Para Felipe Araújo – também diretor de negociações do Sindicato dos Engenheiros do Rio de Janeiro (SENGE-RJ), membro do Coletivo Nacional dos Eletricitários (CNE) e da CUT – os nomes citados pela “Abin paralela” não tinham um milionésimo da capacidade econômica e da máquina que os interessados na venda da Eletrobras tinham.

“Eles tinham a empresa e o governo na mão, e ainda a Agência Brasileira de Inteligência espionando a gente. E nós, mesmo assim, trabalhadores e trabalhadoras organizados, sob ataque constante por quase uma década, conseguimos equiparar nossa força, e quase conseguimos impedir a entrega desse patrimônio. O que nós somos capazes de fazer, enquanto trabalhadores e trabalhadoras organizadas nacionalmente, em sindicatos, não conseguimos fazer pelo nosso país?”, ressalta Felipe.

O engenheiro reforça a importância da organização sindical diante das tentativas de desmobilização e ainda de intimidação dos trabalhadores. “Os trabalhadores precisam enxergar a força da organização sindical. A gente estava numa situação de um golpe ainda que não tinha sido instituído, mas já estava acontecendo. Você imagina se continuassem no poder por mais quatro anos? O que eles não fariam? Talvez não teríamos essa conversa hoje. É uma coisa muito perturbadora. Então, é importantíssimo reafirmar a importância premente de enfrentarmos e derrotarmos essa gente que está se apropriando do poder público para poder fazer esse tipo de ação persecutória”, diz Felipe.

Segundo ele, a informação da vigilância da “Abin paralela” pegou a todos de surpresa. “É claro que a gente sabia que estava fazendo um trabalho com bastante dedicação, um trabalho militante que estava incomodando a empresa. Agora, imaginar que a gente estava a ponto de ser investigado pela Agência Brasileira de Inteligência, ainda que de forma clandestina como foi feita, aparentemente pela estrutura interna do Bolsonaro, nunca nos passou pela cabeça”, declarou.

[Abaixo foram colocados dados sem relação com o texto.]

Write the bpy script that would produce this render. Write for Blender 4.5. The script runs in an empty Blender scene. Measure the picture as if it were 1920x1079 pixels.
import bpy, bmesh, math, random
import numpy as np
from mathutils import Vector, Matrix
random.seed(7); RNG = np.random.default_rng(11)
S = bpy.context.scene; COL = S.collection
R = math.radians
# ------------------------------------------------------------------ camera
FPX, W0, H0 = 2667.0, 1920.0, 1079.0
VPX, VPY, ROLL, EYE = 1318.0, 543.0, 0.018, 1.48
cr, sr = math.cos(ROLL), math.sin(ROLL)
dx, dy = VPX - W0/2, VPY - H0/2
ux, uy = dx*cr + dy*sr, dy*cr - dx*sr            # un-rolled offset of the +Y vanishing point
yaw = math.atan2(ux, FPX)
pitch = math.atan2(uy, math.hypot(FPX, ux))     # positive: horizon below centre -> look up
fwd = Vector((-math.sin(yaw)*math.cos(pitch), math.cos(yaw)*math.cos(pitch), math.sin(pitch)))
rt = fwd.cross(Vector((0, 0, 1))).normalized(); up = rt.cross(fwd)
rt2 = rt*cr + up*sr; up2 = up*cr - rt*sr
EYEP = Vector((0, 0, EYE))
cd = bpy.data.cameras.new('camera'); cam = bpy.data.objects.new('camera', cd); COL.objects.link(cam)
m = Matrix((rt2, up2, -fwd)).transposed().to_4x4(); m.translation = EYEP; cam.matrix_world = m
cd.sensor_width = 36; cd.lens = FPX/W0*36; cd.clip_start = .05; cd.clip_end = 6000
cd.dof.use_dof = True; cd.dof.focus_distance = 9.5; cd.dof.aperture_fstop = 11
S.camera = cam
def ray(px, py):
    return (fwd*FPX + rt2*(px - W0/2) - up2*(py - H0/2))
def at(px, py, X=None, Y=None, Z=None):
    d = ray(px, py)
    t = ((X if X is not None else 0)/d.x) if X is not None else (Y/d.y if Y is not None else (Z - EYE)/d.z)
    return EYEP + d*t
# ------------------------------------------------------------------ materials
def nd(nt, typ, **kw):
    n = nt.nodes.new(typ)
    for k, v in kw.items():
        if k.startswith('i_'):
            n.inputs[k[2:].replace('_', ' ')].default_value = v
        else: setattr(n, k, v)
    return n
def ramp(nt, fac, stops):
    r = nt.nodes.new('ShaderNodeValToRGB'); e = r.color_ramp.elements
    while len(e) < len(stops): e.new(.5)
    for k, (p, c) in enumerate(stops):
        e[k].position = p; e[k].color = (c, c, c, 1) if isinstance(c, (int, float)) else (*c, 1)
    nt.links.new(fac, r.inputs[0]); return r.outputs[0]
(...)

Outro vigiado pelo esquema, Victor Costa, diretor da Associação dos Empregados de Furnas e diretor de comunicação do Sindicato dos Eletricitários do Rio de Janeiro (Sinergia-RJ) e membro da coordenação de comunicação do CNE, diz que foram pegos de surpresa pela forma nada democrática do governo Bolsonaro em lidar com a oposição a seus interesses.

“Em um estado democrático de direito é normal a gente ter opiniões diferentes. Eu posso ser contrário à privatização da Eletrobras e o governo a favor. Não tem nada demais nisso. Por isso que a espionagem nos causou grande surpresa, desapontamento e revolta”, diz Victor.

“Agora, você imagina se os casos que culminaram no ato de 8 de janeiro tivessem sido frutíferos num golpe de Estado no Brasil, como estava nos planos deles, inclusive, o de matarem o presidente da República, o vice-presidente da República e o ministro Alexandre de Moraes, segundo a imprensa. Você imagina o que iria acontecer com as pessoas que eram colocadas nessa lista da Abin?”, questionou.

“A gente não pode normalizar uma ilegalidade dentro de um Estado democrático de direito. Eu já disse isso e vou repetir sempre, é preciso ter indignação sempre que há descumprimento de lei, e num caso desse, de invasão de privacidade, é muito grave. Isso não pode ser normalizado. Então é por isso que eu digo que a gente vai fazer tudo que tiver que ser feito para que isso, que a gente tenha justiça e reparação”, completa.